* BEGIN *
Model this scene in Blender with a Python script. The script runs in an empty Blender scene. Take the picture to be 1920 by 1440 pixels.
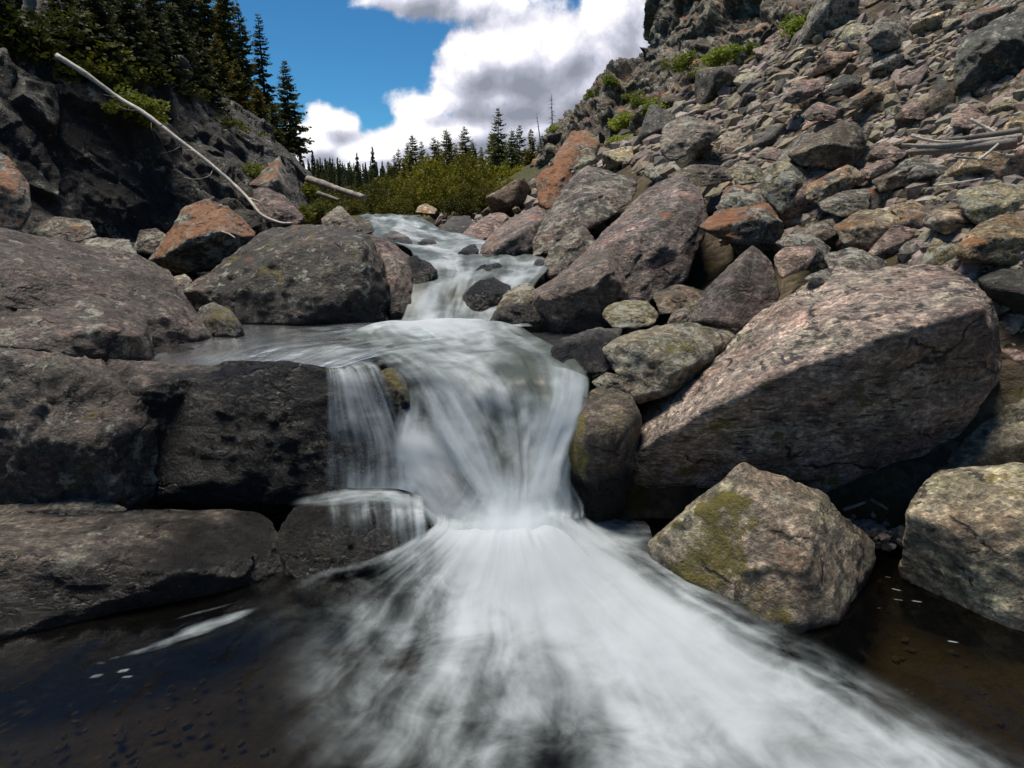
import bpy, bmesh, math, random
import numpy as np
from mathutils import Vector, Matrix

# ------------------------------------------------------------------ camera, sky, sun, exposure
S = bpy.context.scene
COL = S.collection
CAM_H, FPX = 2.2, 1280.0
PITCH = math.atan(345 / FPX)
cam = bpy.data.cameras.new("camera"); cam_o = bpy.data.objects.new("camera", cam); COL.objects.link(cam_o)
cam.sensor_width = 36; cam.lens = 24; cam.clip_start = 0.05; cam.clip_end = 3000
cam_o.location = (0, 0, CAM_H); cam_o.rotation_euler = (math.pi / 2 - PITCH, 0, 0)
S.camera = cam_o
S.view_settings.view_transform = 'Standard'; S.view_settings.look = 'None'
S.view_settings.exposure = 0.25; S.view_settings.gamma = 1.0
S.render.engine = 'CYCLES'
S.cycles.max_bounces = 6; S.cycles.diffuse_bounces = 2; S.cycles.glossy_bounces = 2
S.cycles.transparent_max_bounces = 12; S.cycles.transmission_bounces = 2
S.cycles.use_denoising = True

SUN_DIR = Vector((-0.22, 0.16, 0.96)).normalized()
SUN_EL = math.asin(SUN_DIR.z); SUN_AZ = math.atan2(SUN_DIR.x, SUN_DIR.y)
sl = bpy.data.lights.new("sun", 'SUN'); sl.energy = 5.0; sl.angle = math.radians(26); sl.color = (1.0, 0.92, 0.80)
so = bpy.data.objects.new("sun", sl); COL.objects.link(so)
so.rotation_euler = (-SUN_DIR).to_track_quat('-Z', 'Y').to_euler()

# ------------------------------------------------------------------ node helpers
def N(t, typ, ins=None, **attrs):
    n = t.nodes.new(typ)
    for k, v in attrs.items(): setattr(n, k, v)
    for k, v in (ins or {}).items():
        s = n.inputs[k]
        if isinstance(v, bpy.types.NodeSocket): t.links.new(v, s)
        else: s.default_value = v
    return n
def M(t, op, a, b=0.0, c=0.0, clamp=False):
    n = N(t, 'ShaderNodeMath', {0: a, 1: b, 2: c}, operation=op, use_clamp=clamp); return n.outputs[0]
def V(t, op, a, b=None, sc=None):
    n = N(t, 'ShaderNodeVectorMath', {0: a}, operation=op)
    if b is not None:
        if isinstance(b, bpy.types.NodeSocket): t.links.new(b, n.inputs[1])
        else: n.inputs[1].default_value = b
    if sc is not None:
        if isinstance(sc, bpy.types.NodeSocket): t.links.new(sc, n.inputs['Scale'])
        else: n.inputs['Scale'].default_value = sc
    return n.outputs['Value'] if op in ('LENGTH', 'DOT_PRODUCT', 'DISTANCE') else n.outputs[0]
def SS(t, x, a, b, lo=0.0, hi=1.0):
    n = N(t, 'ShaderNodeMapRange', {0: x, 1: a, 2: b, 3: lo, 4: hi}, interpolation_type='SMOOTHSTEP'); return n.outputs[0]
def MIX(t, f, a, b, bt='MIX'):
    n = N(t, 'ShaderNodeMix', None, data_type='RGBA', blend_type=bt)
    for i, v in ((0, f), (6, a), (7, b)):
        if isinstance(v, bpy.types.NodeSocket): t.links.new(v, n.inputs[i])
        else: n.inputs[i].default_value = v if i == 0 else (tuple(v) + (1,) if len(v) == 3 else v)
    return n.outputs[2]
def NOISE(t, vec, scale, detail=5, rough=0.6, dist=0.0):
    return N(t, 'ShaderNodeTexNoise', {'Vector': vec, 'Scale': scale, 'Detail': detail, 'Roughness': rough, 'Distortion': dist}).outputs[0]
def RAMP(t, f, stops):
    n = N(t, 'ShaderNodeValToRGB', {0: f}); e = n.color_ramp.elements
    while len(e) < len(stops): e.new(0.5)
    for el, (p, c) in zip(e, stops):
        el.position = p; el.color = tuple(c) + (1,) if len(c) == 3 else c
    return n.outputs[0]

# ------------------------------------------------------------------ pixel (1920x1440 photo) -> world
CP, SP = math.cos(PITCH), math.sin(PITCH)
CAM = np.array([0, 0, CAM_H])
def ray(px, py):
    x = (px - 960) / FPX; y = (720 - py) / FPX
    return np.array([x, CP + y * SP, -SP + y * CP])
def atY(px, py, Y):
    d = ray(px, py); return CAM + d * (Y / d[1])
def atZ(px, py, z):
    d = ray(px, py); return CAM + d * ((z - CAM_H) / d[2])
def pt(px, py, q):                       # q > 3 is a distance Y, else a height z
    return atY(px, py, q) if q > 3 else atZ(px, py, q)
def proj(p):
    p = np.asarray(p, float); r = p - CAM
    x = r[..., 0]; f = r[..., 1] * CP - r[..., 2] * SP; u = r[..., 1] * SP + r[..., 2] * CP
    return np.stack([960 + FPX * x / f, 720 - FPX * u / f, f], -1)

# ------------------------------------------------------------------ world: physical sky with clouds far above the valley
w = bpy.data.worlds.new("World"); S.world = w; w.use_nodes = True
t = w.node_tree; t.nodes.clear()
def uv_of(px, py):
    d = ray(px, py); return d[0] / d[1], d[2] / d[1]
g = bpy.data.node_groups.new("cloud_field", 'ShaderNodeTree')
g.interface.new_socket("uv", in_out='INPUT', socket_type='NodeSocketVector')
g.interface.new_socket("density", in_out='OUTPUT', socket_type='NodeSocketFloat')
gi = g.nodes.new('NodeGroupInput'); go = g.nodes.new('NodeGroupOutput')
BLOBS = [  # px, py, rx, ry, strength : where the cloud banks stand
    (885, 125, 75, 58, 1.0), (960, 120, 95, 80, 1.05), (1060, 95, 95, 82, 1.15), (1150, 62, 95, 75, 1.2), (1230, 40, 110, 90, 1.2),
    (930, 185, 150, 40, 1.0), (1080, 170, 160, 70, 1.05), (800, 198, 50, 24, 0.9), (1180, 190, 150, 70, 1.0),
    (870, 5, 130, 34, 0.78), (760, -12, 120, 30, 0.75), (930, 38, 60, 30, .66),
    (615, 230, 42, 30, .95), (585, 268, 70, 34, 1.05), (690, 286, 90, 24, 1.0), (800, 262, 80, 24, 1.0), (890, 248, 120, 34, 1.1), (1000, 245, 120, 40, 1.0),
    (650, 330, 300, 30, 1.1), (1000, 310, 300, 50, 1.1),
    (1500, -200, 400, 160, 1.0), (300, -260, 300, 90, .8), (100, 150, 200, 100, .8), (1900, 150, 400, 200, .8), (900, -420, 500, 150, .8)]
acc = None
for px, py, rx, ry, st in BLOBS:
    u0, v0 = uv_of(px, py)
    a = V(g, 'MULTIPLY', V(g, 'SUBTRACT', gi.outputs[0], (u0, v0, 0)), (FPX / rx / 1.03, FPX / ry / 1.1, 0))
    f = M(g, 'MULTIPLY', M(g, 'SUBTRACT', 1.25, V(g, 'LENGTH', a)), st)
    acc = f if acc is None else M(g, 'SMOOTH_MAX', acc, f, 0.25)
nz = NOISE(g, gi.outputs[0], 8.0, 12, 0.60, 0.15)
vz = N(g, 'ShaderNodeTexVoronoi', {'Vector': V(g, 'ADD', gi.outputs[0], V(g, 'SCALE', N(g, 'ShaderNodeTexNoise', {'Vector': gi.outputs[0], 'Scale': 14.0, 'Detail': 4.0}).outputs[1], None, 0.05)), 'Scale': 17.0, 'Smoothness': 0.6}, feature='SMOOTH_F1').outputs[0]
d = M(g, 'ADD', M(g, 'MULTIPLY', M(g, 'MAXIMUM', acc, -1.0), 0.75), M(g, 'MULTIPLY', M(g, 'SUBTRACT', nz, 0.5), 1.75))
d = M(g, 'SUBTRACT', d, M(g, 'MULTIPLY', M(g, 'SUBTRACT', vz, 0.35), 0.45))
g.links.new(d, go.inputs[0])
tc = N(t, 'ShaderNodeTexCoord')
sep = N(t, 'ShaderNodeSeparateXYZ', {0: tc.outputs['Generated']})
yy = M(t, 'MAXIMUM', M(t, 'ABSOLUTE', sep.outputs[1]), 0.05)
uv = N(t, 'ShaderNodeCombineXYZ', {0: M(t, 'DIVIDE', sep.outputs[0], yy), 1: M(t, 'DIVIDE', sep.outputs[2], yy), 2: 0.0}).outputs[0]
def field(off):
    n = t.nodes.new('ShaderNodeGroup'); n.node_tree = g
    t.links.new(V(t, 'ADD', uv, off), n.inputs[0]); return n.outputs[0]
d0, d1, d2 = field((0, 0, 0)), field((-0.016, 0.022, 0)), field((-.03, 0.085, 0))
mask = SS(t, d0, 0.02, 0.30)
lit = M(t, 'SUBTRACT', d0, M(t, 'MULTIPLY', d1, 0.8))
shade = M(t, 'ADD', M(t, 'MULTIPLY', M(t, 'SUBTRACT', d0, d1), 1.15), M(t, 'MULTIPLY', M(t, 'MINIMUM', M(t, 'MAXIMUM', d2, -.3), .9), -0.58))
shade = M(t, 'ADD', shade, 0.76)
for px, py, rx, ry, st in ((900, 175, 120, 30, .42), (1010, 165, 120, 34, .26), (1120, 150, 90, 44, .22), (950, 222, 130, 18, .20), (645, 258, 70, 22, .34), (1060, 110, 50, 40, .18), (880, 22, 110, 26, .42), (760, 4, 110, 20, .38), (600, 300, 160, 20, .3), (960, 290, 160, 24, .3)):
    u0, v0 = uv_of(px, py)     # thick, shadowed cloud bases
    ln = V(t, 'LENGTH', V(t, 'MULTIPLY', V(t, 'SUBTRACT', uv, (u0, v0, 0)), (FPX / rx, FPX / ry, 0)))
    shade = M(t, 'SUBTRACT', shade, SS(t, ln, 1.7, .0, 0, st * .62))
ccol = RAMP(t, shade, [(0.0, (0.27, 0.29, 0.36)), (0.40, (0.43, 0.45, 0.53)), (0.66, (0.66, 0.67, 0.78)), (0.95, (1.0, 0.99, 1.02))])
sky = N(t, 'ShaderNodeTexSky', None, sky_type='NISHITA', sun_disc=False, sun_elevation=SUN_EL, sun_rotation=SUN_AZ,
        altitude=2600.0, air_density=1.0, dust_density=0.15, ozone_density=2.5)
bg1 = N(t, 'ShaderNodeBackground', {0: MIX(t, 1.0, sky.outputs[0], (.33, .80, 1.02), 'MULTIPLY'), 1: 0.08})
bg2 = N(t, 'ShaderNodeBackground', {0: ccol, 1: SS(t, sep.outputs[1], -.3, .3, .16, .90)})
mx = N(t, 'ShaderNodeMixShader', {0: mask, 1: bg1.outputs[0], 2: bg2.outputs[0]})
t.links.new(mx.outputs[0], N(t, 'ShaderNodeOutputWorld').inputs[0])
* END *
» **Exercise task**:
Omitting all pictures, restate exactly the lines of the material from its start through the line that contains "S.cycles.use_denoising = True".

» **Answer to the problem**:
Model this scene in Blender with a Python script. The script runs in an empty Blender scene. Take the picture to be 1920 by 1440 pixels.
import bpy, bmesh, math, random
import numpy as np
from mathutils import Vector, Matrix

# ------------------------------------------------------------------ camera, sky, sun, exposure
S = bpy.context.scene
COL = S.collection
CAM_H, FPX = 2.2, 1280.0
PITCH = math.atan(345 / FPX)
cam = bpy.data.cameras.new("camera"); cam_o = bpy.data.objects.new("camera", cam); COL.objects.link(cam_o)
cam.sensor_width = 36; cam.lens = 24; cam.clip_start = 0.05; cam.clip_end = 3000
cam_o.location = (0, 0, CAM_H); cam_o.rotation_euler = (math.pi / 2 - PITCH, 0, 0)
S.camera = cam_o
S.view_settings.view_transform = 'Standard'; S.view_settings.look = 'None'
S.view_settings.exposure = 0.25; S.view_settings.gamma = 1.0
S.render.engine = 'CYCLES'
S.cycles.max_bounces = 6; S.cycles.diffuse_bounces = 2; S.cycles.glossy_bounces = 2
S.cycles.transparent_max_bounces = 12; S.cycles.transmission_bounces = 2
S.cycles.use_denoising = True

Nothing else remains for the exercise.